- Given exercise
Report how many lines of these entries hold the string "pixels"; reply with the number alone.

- The data
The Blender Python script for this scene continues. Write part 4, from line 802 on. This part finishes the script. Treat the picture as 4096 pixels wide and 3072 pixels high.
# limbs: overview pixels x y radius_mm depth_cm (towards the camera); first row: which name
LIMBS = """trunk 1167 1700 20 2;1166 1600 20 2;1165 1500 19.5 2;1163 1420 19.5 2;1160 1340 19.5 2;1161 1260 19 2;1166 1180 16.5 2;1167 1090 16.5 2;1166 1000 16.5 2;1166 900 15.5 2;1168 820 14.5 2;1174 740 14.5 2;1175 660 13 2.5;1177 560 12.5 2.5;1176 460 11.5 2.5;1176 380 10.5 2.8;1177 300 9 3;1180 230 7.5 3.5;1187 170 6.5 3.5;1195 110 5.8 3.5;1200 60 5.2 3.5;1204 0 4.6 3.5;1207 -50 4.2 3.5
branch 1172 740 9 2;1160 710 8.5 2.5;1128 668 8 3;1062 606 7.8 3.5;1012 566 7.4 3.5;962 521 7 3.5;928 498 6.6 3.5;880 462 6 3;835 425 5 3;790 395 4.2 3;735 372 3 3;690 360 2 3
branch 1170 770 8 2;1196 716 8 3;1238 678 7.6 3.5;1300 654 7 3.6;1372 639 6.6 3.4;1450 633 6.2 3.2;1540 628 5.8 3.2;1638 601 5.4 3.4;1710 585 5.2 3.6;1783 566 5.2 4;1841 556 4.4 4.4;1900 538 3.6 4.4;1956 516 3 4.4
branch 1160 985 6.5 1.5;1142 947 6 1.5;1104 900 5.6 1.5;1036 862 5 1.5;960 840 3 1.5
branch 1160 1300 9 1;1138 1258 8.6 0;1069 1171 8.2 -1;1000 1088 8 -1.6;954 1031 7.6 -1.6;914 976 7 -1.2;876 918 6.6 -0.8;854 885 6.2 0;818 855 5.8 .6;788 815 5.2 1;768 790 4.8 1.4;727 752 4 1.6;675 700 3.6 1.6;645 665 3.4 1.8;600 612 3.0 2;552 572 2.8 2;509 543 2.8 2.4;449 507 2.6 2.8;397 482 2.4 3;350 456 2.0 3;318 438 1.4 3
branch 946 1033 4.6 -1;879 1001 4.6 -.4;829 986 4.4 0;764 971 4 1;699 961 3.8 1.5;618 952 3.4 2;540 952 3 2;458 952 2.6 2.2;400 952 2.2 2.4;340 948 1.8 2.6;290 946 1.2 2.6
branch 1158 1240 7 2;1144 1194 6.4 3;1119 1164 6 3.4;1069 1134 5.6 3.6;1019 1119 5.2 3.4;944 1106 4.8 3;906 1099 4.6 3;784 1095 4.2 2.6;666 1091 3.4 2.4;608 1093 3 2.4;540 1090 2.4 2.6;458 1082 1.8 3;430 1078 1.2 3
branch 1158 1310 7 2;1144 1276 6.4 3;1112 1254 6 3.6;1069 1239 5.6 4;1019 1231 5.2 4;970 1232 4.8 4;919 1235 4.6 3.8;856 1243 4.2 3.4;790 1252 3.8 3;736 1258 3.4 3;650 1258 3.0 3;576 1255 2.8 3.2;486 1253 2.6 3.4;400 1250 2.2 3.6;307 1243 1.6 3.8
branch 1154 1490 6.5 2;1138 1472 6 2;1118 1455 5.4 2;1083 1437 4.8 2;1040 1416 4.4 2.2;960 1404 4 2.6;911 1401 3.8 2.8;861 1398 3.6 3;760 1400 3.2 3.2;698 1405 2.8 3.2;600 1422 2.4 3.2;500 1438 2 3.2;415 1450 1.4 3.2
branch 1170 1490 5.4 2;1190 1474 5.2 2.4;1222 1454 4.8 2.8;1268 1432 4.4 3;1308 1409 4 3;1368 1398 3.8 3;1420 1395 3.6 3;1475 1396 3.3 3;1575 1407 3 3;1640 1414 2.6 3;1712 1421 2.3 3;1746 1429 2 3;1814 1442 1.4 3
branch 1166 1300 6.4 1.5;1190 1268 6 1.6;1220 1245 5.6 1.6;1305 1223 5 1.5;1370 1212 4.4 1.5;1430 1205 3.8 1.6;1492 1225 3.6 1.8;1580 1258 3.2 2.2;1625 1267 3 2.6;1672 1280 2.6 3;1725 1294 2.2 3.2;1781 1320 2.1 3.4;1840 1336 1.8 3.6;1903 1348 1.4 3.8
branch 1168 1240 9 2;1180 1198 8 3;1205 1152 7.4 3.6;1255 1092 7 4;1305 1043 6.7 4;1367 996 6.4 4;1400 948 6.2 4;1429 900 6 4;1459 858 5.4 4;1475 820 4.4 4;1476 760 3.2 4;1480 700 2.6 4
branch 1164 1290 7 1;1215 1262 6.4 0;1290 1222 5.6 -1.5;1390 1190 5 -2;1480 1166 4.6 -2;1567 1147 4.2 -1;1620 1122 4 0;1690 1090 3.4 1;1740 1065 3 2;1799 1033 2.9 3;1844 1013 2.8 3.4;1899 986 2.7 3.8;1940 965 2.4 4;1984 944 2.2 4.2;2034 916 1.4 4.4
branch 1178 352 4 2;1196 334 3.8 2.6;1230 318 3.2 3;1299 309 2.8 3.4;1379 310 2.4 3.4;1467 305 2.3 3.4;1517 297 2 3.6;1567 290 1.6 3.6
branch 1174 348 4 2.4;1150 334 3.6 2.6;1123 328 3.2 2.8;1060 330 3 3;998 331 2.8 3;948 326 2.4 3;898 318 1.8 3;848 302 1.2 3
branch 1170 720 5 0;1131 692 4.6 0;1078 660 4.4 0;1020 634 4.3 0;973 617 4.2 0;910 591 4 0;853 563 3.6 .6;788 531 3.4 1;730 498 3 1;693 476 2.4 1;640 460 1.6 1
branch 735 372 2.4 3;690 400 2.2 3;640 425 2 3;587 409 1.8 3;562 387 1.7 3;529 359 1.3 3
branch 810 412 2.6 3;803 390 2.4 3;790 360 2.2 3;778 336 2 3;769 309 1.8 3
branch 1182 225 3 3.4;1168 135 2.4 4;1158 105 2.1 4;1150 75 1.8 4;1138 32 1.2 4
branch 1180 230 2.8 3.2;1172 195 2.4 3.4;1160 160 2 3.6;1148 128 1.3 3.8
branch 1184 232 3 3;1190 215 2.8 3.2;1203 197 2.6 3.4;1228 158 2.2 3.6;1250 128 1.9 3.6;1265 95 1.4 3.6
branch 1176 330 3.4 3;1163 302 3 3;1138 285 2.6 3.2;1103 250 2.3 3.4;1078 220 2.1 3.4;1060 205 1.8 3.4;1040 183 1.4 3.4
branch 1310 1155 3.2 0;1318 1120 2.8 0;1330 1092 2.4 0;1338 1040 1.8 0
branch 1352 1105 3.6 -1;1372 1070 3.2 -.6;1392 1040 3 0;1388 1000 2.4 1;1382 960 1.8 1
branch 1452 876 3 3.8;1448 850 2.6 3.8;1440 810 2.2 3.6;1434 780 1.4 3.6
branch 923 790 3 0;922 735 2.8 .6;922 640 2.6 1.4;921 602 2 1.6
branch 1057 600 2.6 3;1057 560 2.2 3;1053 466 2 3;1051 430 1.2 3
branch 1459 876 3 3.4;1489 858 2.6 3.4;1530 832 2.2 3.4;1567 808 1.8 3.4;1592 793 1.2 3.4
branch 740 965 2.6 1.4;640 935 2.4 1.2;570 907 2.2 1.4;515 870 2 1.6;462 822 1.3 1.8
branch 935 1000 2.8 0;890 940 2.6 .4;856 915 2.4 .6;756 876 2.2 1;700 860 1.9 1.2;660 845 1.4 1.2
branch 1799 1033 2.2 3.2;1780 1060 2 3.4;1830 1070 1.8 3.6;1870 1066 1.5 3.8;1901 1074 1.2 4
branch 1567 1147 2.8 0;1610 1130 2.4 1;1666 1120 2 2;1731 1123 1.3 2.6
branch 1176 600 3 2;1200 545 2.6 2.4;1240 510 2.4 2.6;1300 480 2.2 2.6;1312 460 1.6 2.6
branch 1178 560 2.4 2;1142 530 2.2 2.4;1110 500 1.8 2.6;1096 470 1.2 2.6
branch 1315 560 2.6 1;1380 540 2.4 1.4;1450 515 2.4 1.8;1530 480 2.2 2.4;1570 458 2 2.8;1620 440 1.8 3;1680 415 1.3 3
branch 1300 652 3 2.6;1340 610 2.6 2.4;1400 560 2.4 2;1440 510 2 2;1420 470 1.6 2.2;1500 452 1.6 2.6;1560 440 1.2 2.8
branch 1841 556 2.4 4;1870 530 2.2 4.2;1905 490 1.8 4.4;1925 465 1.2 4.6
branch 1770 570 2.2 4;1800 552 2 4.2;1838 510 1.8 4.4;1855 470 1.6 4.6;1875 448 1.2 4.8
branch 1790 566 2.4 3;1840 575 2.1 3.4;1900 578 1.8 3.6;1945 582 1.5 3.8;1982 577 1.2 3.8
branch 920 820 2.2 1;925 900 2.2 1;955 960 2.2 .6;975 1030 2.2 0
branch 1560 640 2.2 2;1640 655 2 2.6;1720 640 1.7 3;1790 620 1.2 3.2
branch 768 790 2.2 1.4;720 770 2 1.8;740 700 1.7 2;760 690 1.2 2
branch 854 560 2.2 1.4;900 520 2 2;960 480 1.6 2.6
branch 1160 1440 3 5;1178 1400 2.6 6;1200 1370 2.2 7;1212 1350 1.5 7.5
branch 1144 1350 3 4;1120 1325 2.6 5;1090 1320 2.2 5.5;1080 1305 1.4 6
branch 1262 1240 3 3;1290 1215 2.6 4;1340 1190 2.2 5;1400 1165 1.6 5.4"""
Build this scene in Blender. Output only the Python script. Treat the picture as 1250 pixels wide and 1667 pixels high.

- Answer
3